Samuráis y kimonos
Entre todas las prendas singulares que no debemos descartar pese a su compleja utilización está el kimono. No, no se rían. Yo el mío lo tengo colgado detrás de la puerta del baño.
El kimono ha sido usado, además de por infinidad de japoneses, como es lógico, incluidos Toshiro Mifune, los siete samuráis y los 47 ronin, por grandes personajes occidentales de nuestro imaginario aventurero. Destaca entre ellos ese gran héroe que es el marino John Blackthorne, el protagonista de la tan voluminosa como popular novela de James Clavell Shogun, en la que los chicos de antes del manga, es decir de una cierta edad, más de Tojo que de Son Goku, aprendimos todo el poco japonés que sabemos –a excepción de “Tora, tora, tora”–. A Blackthorne le encarnó en la pantalla en 1985 (en una miniserie televisiva convertida también en película de cine) nada menos que el terso Richard Chamberlain, pos Pájaro espino (¡recuérdenme que hemos de hablar de esa sobria vestimenta que es la sotana!). A lo largo de las 12 horas de la serie, Chamberlain lucía, siempre con suma dignidad y conocimiento de la etiquette, una alucinante colección de kimonos, desde los más tradicionales hasta algunos ante cuya visión Mishima hubiera adelantado su harakiri.

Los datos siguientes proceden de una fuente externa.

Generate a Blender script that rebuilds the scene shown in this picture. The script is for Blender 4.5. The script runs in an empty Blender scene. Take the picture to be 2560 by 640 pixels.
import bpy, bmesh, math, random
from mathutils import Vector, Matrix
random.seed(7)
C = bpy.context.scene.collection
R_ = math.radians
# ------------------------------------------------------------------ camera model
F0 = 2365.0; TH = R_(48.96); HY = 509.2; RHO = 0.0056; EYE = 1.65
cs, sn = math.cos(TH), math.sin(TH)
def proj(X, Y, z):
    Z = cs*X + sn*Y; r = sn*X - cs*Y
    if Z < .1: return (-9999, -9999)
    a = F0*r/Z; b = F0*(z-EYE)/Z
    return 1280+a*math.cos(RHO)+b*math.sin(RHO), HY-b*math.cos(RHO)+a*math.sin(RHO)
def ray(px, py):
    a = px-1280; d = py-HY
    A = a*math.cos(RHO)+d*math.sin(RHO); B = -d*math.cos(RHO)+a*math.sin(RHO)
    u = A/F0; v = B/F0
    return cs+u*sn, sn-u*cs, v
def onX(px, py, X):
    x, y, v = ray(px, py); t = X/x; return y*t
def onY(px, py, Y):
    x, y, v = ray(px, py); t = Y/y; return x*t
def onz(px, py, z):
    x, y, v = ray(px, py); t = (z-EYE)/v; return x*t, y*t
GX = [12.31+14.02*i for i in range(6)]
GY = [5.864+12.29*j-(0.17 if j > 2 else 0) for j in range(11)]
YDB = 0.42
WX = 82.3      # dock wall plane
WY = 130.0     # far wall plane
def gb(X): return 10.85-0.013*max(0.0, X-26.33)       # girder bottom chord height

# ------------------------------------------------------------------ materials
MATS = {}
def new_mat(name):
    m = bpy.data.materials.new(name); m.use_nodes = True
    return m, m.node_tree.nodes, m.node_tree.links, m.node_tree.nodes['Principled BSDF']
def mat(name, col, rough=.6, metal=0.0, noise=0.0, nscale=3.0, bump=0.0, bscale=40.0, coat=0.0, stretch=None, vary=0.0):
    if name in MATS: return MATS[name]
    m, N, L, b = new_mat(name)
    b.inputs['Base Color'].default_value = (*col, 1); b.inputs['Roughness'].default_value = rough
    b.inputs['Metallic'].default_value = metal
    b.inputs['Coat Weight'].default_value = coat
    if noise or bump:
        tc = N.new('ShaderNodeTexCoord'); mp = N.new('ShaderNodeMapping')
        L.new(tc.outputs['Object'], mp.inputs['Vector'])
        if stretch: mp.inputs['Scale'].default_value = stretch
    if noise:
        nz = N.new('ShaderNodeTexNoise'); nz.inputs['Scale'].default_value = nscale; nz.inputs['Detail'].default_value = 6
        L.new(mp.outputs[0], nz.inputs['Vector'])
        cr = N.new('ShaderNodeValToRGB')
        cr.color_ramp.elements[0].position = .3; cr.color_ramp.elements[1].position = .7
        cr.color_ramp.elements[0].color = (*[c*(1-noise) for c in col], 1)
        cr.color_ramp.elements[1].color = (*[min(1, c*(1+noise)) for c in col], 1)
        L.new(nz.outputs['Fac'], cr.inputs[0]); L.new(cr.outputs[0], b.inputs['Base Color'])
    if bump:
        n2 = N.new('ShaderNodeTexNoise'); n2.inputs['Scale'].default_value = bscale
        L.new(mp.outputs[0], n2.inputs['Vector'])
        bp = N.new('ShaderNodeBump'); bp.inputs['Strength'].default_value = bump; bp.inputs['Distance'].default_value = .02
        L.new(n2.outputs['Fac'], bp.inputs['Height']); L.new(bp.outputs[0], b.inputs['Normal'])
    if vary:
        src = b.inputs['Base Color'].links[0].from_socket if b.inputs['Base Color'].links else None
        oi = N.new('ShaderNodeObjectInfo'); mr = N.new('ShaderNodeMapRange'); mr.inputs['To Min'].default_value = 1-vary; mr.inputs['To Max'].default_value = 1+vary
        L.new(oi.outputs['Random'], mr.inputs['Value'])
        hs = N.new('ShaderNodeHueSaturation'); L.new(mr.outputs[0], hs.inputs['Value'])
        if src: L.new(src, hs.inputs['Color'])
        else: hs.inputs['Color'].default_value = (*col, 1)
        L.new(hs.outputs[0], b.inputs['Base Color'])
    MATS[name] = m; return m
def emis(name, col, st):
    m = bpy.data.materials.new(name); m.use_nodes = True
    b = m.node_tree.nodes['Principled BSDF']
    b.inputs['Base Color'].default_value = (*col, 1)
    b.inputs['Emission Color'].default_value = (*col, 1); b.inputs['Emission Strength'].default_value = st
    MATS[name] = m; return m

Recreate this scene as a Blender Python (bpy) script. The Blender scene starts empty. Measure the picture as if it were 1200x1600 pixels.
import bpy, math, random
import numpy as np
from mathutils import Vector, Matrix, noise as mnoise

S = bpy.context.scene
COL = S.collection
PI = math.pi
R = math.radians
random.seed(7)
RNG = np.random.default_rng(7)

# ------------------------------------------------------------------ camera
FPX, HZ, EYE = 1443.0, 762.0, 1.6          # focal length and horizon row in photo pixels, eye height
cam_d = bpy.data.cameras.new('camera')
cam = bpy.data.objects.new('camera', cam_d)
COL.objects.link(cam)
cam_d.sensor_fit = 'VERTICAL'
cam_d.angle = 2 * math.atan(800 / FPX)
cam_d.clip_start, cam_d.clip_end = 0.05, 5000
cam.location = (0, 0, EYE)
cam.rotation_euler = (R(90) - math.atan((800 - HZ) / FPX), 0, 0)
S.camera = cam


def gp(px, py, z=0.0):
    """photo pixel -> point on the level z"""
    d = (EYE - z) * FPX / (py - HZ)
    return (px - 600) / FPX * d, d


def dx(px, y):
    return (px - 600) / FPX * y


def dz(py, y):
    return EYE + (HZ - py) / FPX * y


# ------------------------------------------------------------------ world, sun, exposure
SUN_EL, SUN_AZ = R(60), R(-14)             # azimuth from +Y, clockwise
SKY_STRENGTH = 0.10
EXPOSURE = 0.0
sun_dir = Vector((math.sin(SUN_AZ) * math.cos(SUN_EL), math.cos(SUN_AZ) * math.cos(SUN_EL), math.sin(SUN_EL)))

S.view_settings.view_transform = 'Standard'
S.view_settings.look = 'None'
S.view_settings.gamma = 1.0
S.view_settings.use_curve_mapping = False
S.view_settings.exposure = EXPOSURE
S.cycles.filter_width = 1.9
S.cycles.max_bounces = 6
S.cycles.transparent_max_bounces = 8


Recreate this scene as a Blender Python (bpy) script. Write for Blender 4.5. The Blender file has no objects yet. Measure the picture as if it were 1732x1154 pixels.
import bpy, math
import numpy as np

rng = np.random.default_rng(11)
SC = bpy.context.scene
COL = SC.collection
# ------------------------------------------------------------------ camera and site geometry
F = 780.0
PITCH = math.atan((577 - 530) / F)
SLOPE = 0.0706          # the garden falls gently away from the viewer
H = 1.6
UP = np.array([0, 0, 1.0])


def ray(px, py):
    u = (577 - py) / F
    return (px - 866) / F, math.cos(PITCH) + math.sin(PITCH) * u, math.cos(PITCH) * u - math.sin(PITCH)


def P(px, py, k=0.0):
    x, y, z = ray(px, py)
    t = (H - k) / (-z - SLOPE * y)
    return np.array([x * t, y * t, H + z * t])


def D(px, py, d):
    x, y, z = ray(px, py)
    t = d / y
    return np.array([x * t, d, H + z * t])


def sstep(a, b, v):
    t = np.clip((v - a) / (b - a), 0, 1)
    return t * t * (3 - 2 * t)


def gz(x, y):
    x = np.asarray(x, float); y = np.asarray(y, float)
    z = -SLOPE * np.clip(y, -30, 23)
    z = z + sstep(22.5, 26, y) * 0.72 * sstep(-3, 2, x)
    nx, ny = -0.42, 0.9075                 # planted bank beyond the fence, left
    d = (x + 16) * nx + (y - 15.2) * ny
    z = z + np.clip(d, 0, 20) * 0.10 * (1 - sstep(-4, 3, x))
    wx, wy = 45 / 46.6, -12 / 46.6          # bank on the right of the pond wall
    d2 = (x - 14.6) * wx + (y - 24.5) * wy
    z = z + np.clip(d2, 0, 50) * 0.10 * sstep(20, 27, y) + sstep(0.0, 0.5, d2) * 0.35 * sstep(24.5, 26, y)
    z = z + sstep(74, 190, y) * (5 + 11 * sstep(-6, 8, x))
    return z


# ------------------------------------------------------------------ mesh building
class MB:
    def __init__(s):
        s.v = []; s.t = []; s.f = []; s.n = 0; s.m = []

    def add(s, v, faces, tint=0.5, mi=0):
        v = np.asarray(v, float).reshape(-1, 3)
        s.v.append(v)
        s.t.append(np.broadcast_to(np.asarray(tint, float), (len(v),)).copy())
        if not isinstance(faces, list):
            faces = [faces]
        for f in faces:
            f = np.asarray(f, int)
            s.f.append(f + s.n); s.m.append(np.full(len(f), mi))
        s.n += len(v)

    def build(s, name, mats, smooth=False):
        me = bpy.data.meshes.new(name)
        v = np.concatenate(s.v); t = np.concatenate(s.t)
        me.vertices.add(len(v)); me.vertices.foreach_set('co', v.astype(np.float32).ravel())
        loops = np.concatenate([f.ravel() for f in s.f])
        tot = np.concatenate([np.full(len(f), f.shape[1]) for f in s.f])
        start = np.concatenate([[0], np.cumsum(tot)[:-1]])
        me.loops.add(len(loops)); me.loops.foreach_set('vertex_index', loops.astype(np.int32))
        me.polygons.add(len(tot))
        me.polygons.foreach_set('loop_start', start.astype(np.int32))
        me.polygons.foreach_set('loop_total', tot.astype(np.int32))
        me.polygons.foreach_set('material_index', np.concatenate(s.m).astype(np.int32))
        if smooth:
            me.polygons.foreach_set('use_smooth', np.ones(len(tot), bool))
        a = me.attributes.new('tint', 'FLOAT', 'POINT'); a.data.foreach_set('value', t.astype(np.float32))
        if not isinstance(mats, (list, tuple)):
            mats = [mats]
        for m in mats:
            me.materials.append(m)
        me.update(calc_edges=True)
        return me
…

Otros actores occidentales que han llevado bien el kimono son Tom Cruise en El último samurái y Keanu Reeves en, precisamente, el reciente remake de 47 ronin. Dejo de lado el gran papel cómico de Marlon Brando como el intérprete Sakini de La casa de té de la luna de agosto y a Sean Connery como James Bond disfrazado de pescador japonés (!) en Solo se vive dos veces, porque esta es una sección seria. Aprovecho para recordar que tanto Blackthorne como el personaje de Cruise, el capitán Nathan Algren, están basados en individuos reales, respectivamente William Adams, que fue hecho samurái por el shogun Tokugawa Ieyasu, y Jules Brunet, asesor militar francés del shogunato durante la guerra Boshin. Lo dicho: una sección seria.
Ofrecidos estos ejemplos, nosotros llevaremos siempre el kimono con seguridad, como si no hubiéramos hecho otra cosa en la vida que vestirlo, ver películas de Kurosawa y comer sushi. Es una buena prenda de interior sofisticada, para llevarla en casa e impresionar a las visitas, aparentando que nos han pillado en la intimidad (“oh, qué contrariedad, sayonara”); aunque nunca, remarco, nunca, lo usaremos con pantuflas. El calcetín está permitido siempre que sean los tradicionales tabi y calcemos los geta, las chinelas de madera.
En su imprescindible (para lo que nos ocupa) The book of the kimono, Norio Yamakaka (?) subraya que llevar bien tan notable prenda depende más de la naturaleza interior que del propio vestido. Aun así, haríamos bien en no confundir el kimono masculino con, por ejemplo, el kurotomesode, kimono formal para las mujeres casadas; por evitar malentendidos. Mi propio kimono, adquirido en un saldo en el Japón provincial profundo, cerca del castillo de Kumamoto, es de seda verde oscuro con un patrón decorativo discreto, aunque noble –sombras de la flor del ciruelo, creo–, y obi (cinturón) a juego. Alguno juzgará que parezco un samurái menor desechado de la rebelión Satsuma, pero difícilmente se atreverá a decirlo porque suelo añadir al conjunto mi afilada réplica de katana, que hay que ver cómo templa las sonrisitas.